===== Provided material
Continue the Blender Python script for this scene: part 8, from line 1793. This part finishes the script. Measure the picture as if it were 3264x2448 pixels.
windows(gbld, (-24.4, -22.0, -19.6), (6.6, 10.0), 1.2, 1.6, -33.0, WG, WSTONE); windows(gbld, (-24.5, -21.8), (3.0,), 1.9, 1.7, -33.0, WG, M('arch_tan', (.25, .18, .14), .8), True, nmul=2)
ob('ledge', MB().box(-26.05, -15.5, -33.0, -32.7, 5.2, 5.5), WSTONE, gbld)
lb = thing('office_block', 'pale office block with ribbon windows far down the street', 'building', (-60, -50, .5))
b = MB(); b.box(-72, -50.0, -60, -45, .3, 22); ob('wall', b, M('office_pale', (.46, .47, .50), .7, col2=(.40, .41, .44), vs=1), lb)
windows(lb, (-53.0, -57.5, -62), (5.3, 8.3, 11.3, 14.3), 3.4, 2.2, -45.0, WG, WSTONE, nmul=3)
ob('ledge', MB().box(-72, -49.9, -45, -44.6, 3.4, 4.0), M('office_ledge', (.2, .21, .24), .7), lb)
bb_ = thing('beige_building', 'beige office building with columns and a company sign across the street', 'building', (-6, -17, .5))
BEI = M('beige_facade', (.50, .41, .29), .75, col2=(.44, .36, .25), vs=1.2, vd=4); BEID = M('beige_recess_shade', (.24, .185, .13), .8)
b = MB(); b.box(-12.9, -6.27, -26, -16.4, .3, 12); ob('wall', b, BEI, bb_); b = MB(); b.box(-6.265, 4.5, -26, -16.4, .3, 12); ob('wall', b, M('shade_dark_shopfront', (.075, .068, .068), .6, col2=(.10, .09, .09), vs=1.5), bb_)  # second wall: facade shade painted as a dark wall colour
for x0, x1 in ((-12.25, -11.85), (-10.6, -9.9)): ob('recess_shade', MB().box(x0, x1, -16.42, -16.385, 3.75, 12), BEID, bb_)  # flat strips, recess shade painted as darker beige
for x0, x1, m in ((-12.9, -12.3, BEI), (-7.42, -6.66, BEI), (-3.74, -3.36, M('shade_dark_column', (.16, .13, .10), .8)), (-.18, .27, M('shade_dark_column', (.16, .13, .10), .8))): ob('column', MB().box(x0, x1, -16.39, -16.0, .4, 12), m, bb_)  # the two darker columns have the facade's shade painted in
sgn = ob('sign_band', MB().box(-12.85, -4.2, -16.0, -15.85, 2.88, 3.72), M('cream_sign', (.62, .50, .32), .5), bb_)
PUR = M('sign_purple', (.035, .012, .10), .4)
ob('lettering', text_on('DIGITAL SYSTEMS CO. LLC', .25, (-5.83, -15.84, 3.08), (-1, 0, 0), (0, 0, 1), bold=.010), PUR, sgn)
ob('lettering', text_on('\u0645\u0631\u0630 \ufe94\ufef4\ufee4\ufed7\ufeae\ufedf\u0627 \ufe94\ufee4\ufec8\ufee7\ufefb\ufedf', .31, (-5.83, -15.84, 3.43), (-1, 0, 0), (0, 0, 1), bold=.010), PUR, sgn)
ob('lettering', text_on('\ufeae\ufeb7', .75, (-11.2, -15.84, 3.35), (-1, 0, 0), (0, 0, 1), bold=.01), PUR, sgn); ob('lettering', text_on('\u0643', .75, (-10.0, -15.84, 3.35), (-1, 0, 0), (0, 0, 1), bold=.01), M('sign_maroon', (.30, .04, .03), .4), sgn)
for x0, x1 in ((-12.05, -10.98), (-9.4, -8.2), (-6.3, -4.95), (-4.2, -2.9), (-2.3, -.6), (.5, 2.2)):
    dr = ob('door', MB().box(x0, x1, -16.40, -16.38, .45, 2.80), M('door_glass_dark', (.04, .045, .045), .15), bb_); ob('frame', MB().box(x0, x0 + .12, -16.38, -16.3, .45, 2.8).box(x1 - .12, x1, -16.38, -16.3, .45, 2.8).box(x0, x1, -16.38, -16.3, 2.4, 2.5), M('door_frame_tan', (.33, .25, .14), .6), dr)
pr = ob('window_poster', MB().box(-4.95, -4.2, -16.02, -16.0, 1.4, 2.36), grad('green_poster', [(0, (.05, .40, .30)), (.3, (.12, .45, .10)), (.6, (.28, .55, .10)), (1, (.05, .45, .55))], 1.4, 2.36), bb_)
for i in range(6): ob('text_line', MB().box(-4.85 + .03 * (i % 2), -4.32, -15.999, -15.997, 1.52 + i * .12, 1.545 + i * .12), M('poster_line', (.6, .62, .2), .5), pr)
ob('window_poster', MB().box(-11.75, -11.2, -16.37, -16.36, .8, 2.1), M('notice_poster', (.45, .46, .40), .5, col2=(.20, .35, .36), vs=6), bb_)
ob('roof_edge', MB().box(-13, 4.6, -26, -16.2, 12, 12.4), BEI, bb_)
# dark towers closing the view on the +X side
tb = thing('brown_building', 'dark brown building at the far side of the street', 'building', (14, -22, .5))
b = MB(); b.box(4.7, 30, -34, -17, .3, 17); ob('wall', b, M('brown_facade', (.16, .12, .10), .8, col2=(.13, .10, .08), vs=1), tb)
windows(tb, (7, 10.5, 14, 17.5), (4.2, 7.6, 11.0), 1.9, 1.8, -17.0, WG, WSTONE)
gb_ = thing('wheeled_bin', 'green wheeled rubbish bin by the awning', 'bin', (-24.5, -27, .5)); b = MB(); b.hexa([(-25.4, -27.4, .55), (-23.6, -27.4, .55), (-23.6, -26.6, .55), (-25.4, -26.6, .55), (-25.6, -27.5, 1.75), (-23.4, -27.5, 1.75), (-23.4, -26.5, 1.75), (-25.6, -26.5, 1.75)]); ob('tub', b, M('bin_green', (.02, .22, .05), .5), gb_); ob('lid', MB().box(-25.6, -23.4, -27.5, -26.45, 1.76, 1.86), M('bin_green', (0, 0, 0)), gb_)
==========
- Problem details:
Please reproduce the entire listing, exactly as shown.

- Written answer:
Continue the Blender Python script for this scene: part 8, from line 1793. This part finishes the script. Measure the picture as if it were 3264x2448 pixels.
windows(gbld, (-24.4, -22.0, -19.6), (6.6, 10.0), 1.2, 1.6, -33.0, WG, WSTONE); windows(gbld, (-24.5, -21.8), (3.0,), 1.9, 1.7, -33.0, WG, M('arch_tan', (.25, .18, .14), .8), True, nmul=2)
ob('ledge', MB().box(-26.05, -15.5, -33.0, -32.7, 5.2, 5.5), WSTONE, gbld)
lb = thing('office_block', 'pale office block with ribbon windows far down the street', 'building', (-60, -50, .5))
b = MB(); b.box(-72, -50.0, -60, -45, .3, 22); ob('wall', b, M('office_pale', (.46, .47, .50), .7, col2=(.40, .41, .44), vs=1), lb)
windows(lb, (-53.0, -57.5, -62), (5.3, 8.3, 11.3, 14.3), 3.4, 2.2, -45.0, WG, WSTONE, nmul=3)
ob('ledge', MB().box(-72, -49.9, -45, -44.6, 3.4, 4.0), M('office_ledge', (.2, .21, .24), .7), lb)
bb_ = thing('beige_building', 'beige office building with columns and a company sign across the street', 'building', (-6, -17, .5))
BEI = M('beige_facade', (.50, .41, .29), .75, col2=(.44, .36, .25), vs=1.2, vd=4); BEID = M('beige_recess_shade', (.24, .185, .13), .8)
b = MB(); b.box(-12.9, -6.27, -26, -16.4, .3, 12); ob('wall', b, BEI, bb_); b = MB(); b.box(-6.265, 4.5, -26, -16.4, .3, 12); ob('wall', b, M('shade_dark_shopfront', (.075, .068, .068), .6, col2=(.10, .09, .09), vs=1.5), bb_)  # second wall: facade shade painted as a dark wall colour
for x0, x1 in ((-12.25, -11.85), (-10.6, -9.9)): ob('recess_shade', MB().box(x0, x1, -16.42, -16.385, 3.75, 12), BEID, bb_)  # flat strips, recess shade painted as darker beige
for x0, x1, m in ((-12.9, -12.3, BEI), (-7.42, -6.66, BEI), (-3.74, -3.36, M('shade_dark_column', (.16, .13, .10), .8)), (-.18, .27, M('shade_dark_column', (.16, .13, .10), .8))): ob('column', MB().box(x0, x1, -16.39, -16.0, .4, 12), m, bb_)  # the two darker columns have the facade's shade painted in
sgn = ob('sign_band', MB().box(-12.85, -4.2, -16.0, -15.85, 2.88, 3.72), M('cream_sign', (.62, .50, .32), .5), bb_)
PUR = M('sign_purple', (.035, .012, .10), .4)
ob('lettering', text_on('DIGITAL SYSTEMS CO. LLC', .25, (-5.83, -15.84, 3.08), (-1, 0, 0), (0, 0, 1), bold=.010), PUR, sgn)
ob('lettering', text_on('\u0645\u0631\u0630 \ufe94\ufef4\ufee4\ufed7\ufeae\ufedf\u0627 \ufe94\ufee4\ufec8\ufee7\ufefb\ufedf', .31, (-5.83, -15.84, 3.43), (-1, 0, 0), (0, 0, 1), bold=.010), PUR, sgn)
ob('lettering', text_on('\ufeae\ufeb7', .75, (-11.2, -15.84, 3.35), (-1, 0, 0), (0, 0, 1), bold=.01), PUR, sgn); ob('lettering', text_on('\u0643', .75, (-10.0, -15.84, 3.35), (-1, 0, 0), (0, 0, 1), bold=.01), M('sign_maroon', (.30, .04, .03), .4), sgn)
for x0, x1 in ((-12.05, -10.98), (-9.4, -8.2), (-6.3, -4.95), (-4.2, -2.9), (-2.3, -.6), (.5, 2.2)):
    dr = ob('door', MB().box(x0, x1, -16.40, -16.38, .45, 2.80), M('door_glass_dark', (.04, .045, .045), .15), bb_); ob('frame', MB().box(x0, x0 + .12, -16.38, -16.3, .45, 2.8).box(x1 - .12, x1, -16.38, -16.3, .45, 2.8).box(x0, x1, -16.38, -16.3, 2.4, 2.5), M('door_frame_tan', (.33, .25, .14), .6), dr)
pr = ob('window_poster', MB().box(-4.95, -4.2, -16.02, -16.0, 1.4, 2.36), grad('green_poster', [(0, (.05, .40, .30)), (.3, (.12, .45, .10)), (.6, (.28, .55, .10)), (1, (.05, .45, .55))], 1.4, 2.36), bb_)
for i in range(6): ob('text_line', MB().box(-4.85 + .03 * (i % 2), -4.32, -15.999, -15.997, 1.52 + i * .12, 1.545 + i * .12), M('poster_line', (.6, .62, .2), .5), pr)
ob('window_poster', MB().box(-11.75, -11.2, -16.37, -16.36, .8, 2.1), M('notice_poster', (.45, .46, .40), .5, col2=(.20, .35, .36), vs=6), bb_)
ob('roof_edge', MB().box(-13, 4.6, -26, -16.2, 12, 12.4), BEI, bb_)
# dark towers closing the view on the +X side
tb = thing('brown_building', 'dark brown building at the far side of the street', 'building', (14, -22, .5))
b = MB(); b.box(4.7, 30, -34, -17, .3, 17); ob('wall', b, M('brown_facade', (.16, .12, .10), .8, col2=(.13, .10, .08), vs=1), tb)
windows(tb, (7, 10.5, 14, 17.5), (4.2, 7.6, 11.0), 1.9, 1.8, -17.0, WG, WSTONE)
gb_ = thing('wheeled_bin', 'green wheeled rubbish bin by the awning', 'bin', (-24.5, -27, .5)); b = MB(); b.hexa([(-25.4, -27.4, .55), (-23.6, -27.4, .55), (-23.6, -26.6, .55), (-25.4, -26.6, .55), (-25.6, -27.5, 1.75), (-23.4, -27.5, 1.75), (-23.4, -26.5, 1.75), (-25.6, -26.5, 1.75)]); ob('tub', b, M('bin_green', (.02, .22, .05), .5), gb_); ob('lid', MB().box(-25.6, -23.4, -27.5, -26.45, 1.76, 1.86), M('bin_green', (0, 0, 0)), gb_)